:: Work to complete ::
From the listing below, extract every line containing "Blender".
** start Raw data **
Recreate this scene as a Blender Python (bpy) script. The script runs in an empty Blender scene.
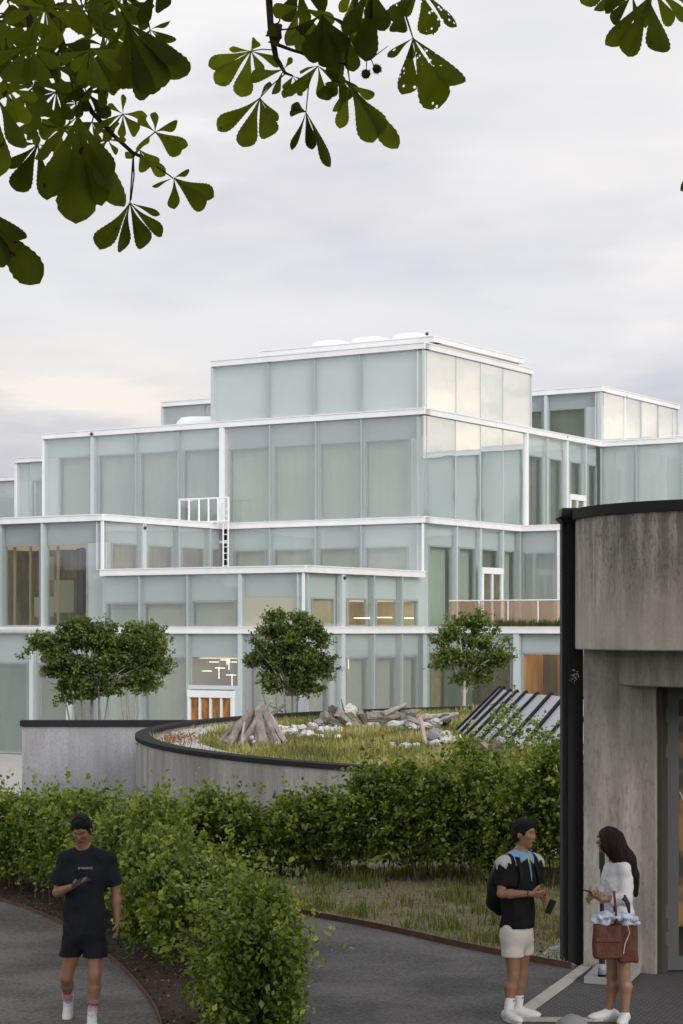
** end Raw data **
** start Raw data **
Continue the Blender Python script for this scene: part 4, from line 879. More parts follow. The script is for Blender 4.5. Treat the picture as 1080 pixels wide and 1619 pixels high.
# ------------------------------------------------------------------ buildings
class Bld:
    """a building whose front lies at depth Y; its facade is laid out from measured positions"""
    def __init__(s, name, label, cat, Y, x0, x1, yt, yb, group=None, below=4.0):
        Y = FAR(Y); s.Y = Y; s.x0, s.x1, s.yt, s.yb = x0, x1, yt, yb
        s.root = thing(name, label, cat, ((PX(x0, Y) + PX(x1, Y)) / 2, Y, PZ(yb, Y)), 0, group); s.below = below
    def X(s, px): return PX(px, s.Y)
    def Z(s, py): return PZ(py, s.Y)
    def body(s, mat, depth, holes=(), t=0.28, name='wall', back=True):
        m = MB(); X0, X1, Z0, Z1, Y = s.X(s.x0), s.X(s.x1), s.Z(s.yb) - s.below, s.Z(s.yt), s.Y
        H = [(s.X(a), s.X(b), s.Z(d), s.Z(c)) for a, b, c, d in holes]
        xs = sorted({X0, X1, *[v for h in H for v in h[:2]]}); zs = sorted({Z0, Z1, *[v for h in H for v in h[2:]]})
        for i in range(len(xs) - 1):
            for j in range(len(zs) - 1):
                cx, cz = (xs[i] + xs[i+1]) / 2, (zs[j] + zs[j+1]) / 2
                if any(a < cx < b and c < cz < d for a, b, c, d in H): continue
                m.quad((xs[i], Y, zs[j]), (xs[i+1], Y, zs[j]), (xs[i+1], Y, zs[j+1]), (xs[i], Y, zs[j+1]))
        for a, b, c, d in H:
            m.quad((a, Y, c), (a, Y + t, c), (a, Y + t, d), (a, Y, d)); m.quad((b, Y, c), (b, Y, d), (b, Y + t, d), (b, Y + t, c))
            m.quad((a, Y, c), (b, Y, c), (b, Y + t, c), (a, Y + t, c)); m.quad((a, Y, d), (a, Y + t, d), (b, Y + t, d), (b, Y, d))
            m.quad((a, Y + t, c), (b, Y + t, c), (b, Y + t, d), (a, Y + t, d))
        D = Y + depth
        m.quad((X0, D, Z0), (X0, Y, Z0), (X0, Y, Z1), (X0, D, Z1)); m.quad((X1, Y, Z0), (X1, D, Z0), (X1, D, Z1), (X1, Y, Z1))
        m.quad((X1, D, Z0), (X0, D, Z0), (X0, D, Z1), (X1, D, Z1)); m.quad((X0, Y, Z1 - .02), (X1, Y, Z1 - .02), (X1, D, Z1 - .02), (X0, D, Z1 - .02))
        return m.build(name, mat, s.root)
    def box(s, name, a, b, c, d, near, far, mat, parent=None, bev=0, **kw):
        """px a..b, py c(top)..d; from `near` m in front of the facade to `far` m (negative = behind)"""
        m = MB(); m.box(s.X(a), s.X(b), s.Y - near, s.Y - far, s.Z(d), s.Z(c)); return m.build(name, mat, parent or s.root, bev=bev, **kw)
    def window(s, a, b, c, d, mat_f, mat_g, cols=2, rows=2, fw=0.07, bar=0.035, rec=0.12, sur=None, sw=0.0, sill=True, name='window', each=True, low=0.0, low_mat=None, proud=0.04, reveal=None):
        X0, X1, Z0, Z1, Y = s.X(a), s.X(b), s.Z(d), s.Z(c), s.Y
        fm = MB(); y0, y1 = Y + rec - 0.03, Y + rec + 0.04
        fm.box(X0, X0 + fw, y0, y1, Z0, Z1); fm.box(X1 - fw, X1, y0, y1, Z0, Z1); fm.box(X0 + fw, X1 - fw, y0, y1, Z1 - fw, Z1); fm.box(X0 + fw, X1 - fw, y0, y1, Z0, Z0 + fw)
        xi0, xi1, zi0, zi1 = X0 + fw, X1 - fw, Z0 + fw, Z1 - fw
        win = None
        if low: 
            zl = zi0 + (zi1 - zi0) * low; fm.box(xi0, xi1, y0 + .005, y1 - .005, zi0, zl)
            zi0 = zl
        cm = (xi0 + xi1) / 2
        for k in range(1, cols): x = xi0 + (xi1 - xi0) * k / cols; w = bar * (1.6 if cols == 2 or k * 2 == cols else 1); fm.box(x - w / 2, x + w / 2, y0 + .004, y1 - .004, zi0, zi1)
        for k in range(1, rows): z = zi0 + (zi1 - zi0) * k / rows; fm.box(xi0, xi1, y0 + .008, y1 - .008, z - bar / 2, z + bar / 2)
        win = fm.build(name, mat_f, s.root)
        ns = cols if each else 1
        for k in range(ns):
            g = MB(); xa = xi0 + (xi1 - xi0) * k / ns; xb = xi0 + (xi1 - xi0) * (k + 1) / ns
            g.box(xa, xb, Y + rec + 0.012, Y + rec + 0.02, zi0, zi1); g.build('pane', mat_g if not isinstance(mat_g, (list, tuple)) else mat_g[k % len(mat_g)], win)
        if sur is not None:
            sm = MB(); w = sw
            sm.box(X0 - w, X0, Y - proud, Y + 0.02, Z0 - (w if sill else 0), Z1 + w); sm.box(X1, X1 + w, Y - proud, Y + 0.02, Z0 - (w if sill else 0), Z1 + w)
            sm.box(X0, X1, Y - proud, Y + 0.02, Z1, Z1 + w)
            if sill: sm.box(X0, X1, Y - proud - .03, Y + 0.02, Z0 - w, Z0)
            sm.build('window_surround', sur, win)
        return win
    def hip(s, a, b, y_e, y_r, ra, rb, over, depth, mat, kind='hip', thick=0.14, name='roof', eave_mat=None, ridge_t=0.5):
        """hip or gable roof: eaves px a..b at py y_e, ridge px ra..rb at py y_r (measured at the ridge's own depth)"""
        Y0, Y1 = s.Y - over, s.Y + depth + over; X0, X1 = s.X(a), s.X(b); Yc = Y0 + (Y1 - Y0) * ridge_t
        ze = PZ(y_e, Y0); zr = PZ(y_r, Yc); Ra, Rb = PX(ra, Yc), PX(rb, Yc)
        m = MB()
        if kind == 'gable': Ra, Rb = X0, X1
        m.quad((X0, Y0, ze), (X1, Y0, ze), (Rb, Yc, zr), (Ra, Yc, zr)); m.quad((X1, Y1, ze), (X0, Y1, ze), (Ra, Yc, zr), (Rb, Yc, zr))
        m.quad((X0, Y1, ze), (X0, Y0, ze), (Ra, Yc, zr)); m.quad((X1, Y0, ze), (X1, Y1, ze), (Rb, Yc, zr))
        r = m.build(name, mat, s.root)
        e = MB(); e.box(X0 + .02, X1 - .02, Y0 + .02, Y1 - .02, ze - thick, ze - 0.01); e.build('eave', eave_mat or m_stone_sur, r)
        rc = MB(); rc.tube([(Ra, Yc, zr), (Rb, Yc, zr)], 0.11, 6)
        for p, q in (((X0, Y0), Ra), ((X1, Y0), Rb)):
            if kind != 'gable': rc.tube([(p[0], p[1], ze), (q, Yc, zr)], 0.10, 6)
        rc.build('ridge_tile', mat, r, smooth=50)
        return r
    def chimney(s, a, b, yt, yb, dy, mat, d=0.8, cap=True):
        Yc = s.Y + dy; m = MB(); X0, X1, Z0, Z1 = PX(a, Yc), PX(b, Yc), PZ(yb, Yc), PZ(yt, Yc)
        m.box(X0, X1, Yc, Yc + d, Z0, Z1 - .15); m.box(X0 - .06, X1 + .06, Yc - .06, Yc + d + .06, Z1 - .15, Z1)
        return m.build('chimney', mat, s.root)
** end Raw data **
:: Completed task ::
Recreate this scene as a Blender Python (bpy) script. The script runs in an empty Blender scene.
Continue the Blender Python script for this scene: part 4, from line 879. More parts follow. The script is for Blender 4.5. Treat the picture as 1080 pixels wide and 1619 pixels high.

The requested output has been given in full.